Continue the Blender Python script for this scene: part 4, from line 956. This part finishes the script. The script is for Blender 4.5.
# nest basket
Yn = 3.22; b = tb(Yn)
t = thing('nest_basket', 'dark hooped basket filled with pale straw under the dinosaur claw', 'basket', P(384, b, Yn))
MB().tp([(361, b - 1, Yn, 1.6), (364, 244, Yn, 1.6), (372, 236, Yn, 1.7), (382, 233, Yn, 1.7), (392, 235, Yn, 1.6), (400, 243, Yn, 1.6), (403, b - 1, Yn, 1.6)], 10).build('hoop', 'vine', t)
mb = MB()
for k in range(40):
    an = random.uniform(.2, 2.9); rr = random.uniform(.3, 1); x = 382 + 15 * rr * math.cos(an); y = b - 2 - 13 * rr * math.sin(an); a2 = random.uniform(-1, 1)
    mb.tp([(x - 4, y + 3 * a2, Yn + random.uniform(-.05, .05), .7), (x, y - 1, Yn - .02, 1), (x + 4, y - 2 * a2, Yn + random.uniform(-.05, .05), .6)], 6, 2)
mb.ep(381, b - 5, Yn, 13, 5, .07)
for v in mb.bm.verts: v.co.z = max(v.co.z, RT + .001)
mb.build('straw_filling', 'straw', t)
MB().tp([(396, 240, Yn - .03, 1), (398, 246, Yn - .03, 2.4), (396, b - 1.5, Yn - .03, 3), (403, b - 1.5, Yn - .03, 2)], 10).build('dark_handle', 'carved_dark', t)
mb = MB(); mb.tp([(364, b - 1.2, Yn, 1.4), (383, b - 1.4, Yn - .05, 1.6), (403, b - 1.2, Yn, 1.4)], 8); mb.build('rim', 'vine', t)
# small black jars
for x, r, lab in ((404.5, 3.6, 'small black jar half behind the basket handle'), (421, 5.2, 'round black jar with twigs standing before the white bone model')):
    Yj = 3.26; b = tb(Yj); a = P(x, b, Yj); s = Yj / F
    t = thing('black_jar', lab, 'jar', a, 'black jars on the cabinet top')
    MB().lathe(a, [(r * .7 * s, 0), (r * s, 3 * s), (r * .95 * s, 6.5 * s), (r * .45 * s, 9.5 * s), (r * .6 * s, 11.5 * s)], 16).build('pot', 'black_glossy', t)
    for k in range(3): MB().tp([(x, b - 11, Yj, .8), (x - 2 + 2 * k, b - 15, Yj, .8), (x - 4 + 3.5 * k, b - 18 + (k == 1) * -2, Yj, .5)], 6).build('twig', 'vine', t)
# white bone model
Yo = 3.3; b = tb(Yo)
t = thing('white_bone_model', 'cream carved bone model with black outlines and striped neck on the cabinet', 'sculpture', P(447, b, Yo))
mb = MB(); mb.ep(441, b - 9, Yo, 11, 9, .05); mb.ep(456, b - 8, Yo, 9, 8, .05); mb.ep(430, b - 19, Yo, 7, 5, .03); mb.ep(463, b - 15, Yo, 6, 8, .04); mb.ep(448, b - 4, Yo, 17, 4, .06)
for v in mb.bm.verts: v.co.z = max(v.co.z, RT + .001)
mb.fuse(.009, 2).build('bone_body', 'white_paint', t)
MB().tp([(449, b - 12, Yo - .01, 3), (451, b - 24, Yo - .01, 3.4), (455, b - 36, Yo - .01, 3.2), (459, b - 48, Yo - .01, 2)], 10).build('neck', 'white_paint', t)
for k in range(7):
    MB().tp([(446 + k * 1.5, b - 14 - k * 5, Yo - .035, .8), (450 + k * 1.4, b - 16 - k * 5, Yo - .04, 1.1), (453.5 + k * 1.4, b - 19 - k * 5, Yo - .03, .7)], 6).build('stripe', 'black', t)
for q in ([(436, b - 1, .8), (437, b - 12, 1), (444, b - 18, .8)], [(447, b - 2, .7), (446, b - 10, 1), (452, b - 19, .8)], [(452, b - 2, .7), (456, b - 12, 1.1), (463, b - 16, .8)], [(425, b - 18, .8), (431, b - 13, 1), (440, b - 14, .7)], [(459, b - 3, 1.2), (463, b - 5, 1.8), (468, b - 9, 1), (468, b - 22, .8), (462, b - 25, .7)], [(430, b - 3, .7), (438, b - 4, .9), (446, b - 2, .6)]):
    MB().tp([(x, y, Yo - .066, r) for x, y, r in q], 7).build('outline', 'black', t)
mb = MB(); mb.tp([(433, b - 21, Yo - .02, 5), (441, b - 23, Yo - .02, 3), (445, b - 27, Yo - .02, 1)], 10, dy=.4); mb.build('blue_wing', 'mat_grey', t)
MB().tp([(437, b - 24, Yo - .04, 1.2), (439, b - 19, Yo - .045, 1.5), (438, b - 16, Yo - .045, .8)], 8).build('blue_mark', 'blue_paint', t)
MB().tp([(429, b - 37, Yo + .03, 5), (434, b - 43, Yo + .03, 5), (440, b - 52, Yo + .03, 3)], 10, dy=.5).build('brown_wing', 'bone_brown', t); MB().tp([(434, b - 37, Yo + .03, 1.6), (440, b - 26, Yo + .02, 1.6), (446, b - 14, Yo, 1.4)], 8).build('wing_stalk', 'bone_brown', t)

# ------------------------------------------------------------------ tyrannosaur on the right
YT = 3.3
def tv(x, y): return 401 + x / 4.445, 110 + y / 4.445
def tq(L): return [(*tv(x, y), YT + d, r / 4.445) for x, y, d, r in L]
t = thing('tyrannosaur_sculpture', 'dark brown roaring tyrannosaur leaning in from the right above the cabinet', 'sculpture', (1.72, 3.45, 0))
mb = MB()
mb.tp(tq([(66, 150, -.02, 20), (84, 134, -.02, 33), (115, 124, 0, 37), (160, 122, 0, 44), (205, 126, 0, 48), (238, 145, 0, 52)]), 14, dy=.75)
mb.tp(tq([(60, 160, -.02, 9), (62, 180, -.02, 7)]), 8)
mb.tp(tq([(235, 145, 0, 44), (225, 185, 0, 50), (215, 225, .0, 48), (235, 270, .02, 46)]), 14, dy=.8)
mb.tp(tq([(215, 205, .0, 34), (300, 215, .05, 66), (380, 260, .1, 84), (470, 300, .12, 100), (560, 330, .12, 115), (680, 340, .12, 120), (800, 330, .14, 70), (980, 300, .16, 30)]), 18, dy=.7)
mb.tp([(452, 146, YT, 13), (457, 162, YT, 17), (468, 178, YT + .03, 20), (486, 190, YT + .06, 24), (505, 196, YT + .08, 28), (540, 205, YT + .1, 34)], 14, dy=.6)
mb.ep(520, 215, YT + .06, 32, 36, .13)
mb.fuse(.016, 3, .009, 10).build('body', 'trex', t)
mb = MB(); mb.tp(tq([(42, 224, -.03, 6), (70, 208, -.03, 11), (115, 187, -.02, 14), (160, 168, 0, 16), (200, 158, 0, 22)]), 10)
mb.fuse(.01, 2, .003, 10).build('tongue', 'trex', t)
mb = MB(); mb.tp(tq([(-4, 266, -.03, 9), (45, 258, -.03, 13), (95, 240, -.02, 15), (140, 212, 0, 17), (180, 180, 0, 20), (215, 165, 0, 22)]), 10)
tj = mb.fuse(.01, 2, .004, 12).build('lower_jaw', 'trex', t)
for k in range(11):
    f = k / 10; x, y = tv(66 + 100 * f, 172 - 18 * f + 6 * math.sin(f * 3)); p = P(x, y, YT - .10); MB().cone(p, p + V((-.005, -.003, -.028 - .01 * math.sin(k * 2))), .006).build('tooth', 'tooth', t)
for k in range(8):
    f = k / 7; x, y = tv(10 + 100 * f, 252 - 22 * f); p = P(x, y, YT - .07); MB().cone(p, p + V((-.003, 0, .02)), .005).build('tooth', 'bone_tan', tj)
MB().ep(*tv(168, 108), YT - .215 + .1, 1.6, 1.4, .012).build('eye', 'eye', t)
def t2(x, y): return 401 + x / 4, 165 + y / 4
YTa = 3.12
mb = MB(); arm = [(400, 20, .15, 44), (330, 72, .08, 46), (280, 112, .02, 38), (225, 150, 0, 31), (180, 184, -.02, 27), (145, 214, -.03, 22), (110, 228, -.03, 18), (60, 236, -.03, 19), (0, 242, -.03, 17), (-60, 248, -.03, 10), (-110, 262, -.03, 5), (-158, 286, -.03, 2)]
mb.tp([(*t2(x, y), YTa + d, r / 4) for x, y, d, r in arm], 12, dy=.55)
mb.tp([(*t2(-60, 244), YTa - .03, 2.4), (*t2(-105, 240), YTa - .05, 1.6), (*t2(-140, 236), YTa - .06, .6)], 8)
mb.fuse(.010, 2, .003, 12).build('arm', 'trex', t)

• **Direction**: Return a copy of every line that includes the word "from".

• **Correct answer**:
Continue the Blender Python script for this scene: part 4, from line 956. This part finishes the script. The script is for Blender 4.5.
t = thing('tyrannosaur_sculpture', 'dark brown roaring tyrannosaur leaning in from the right above the cabinet', 'sculpture', (1.72, 3.45, 0))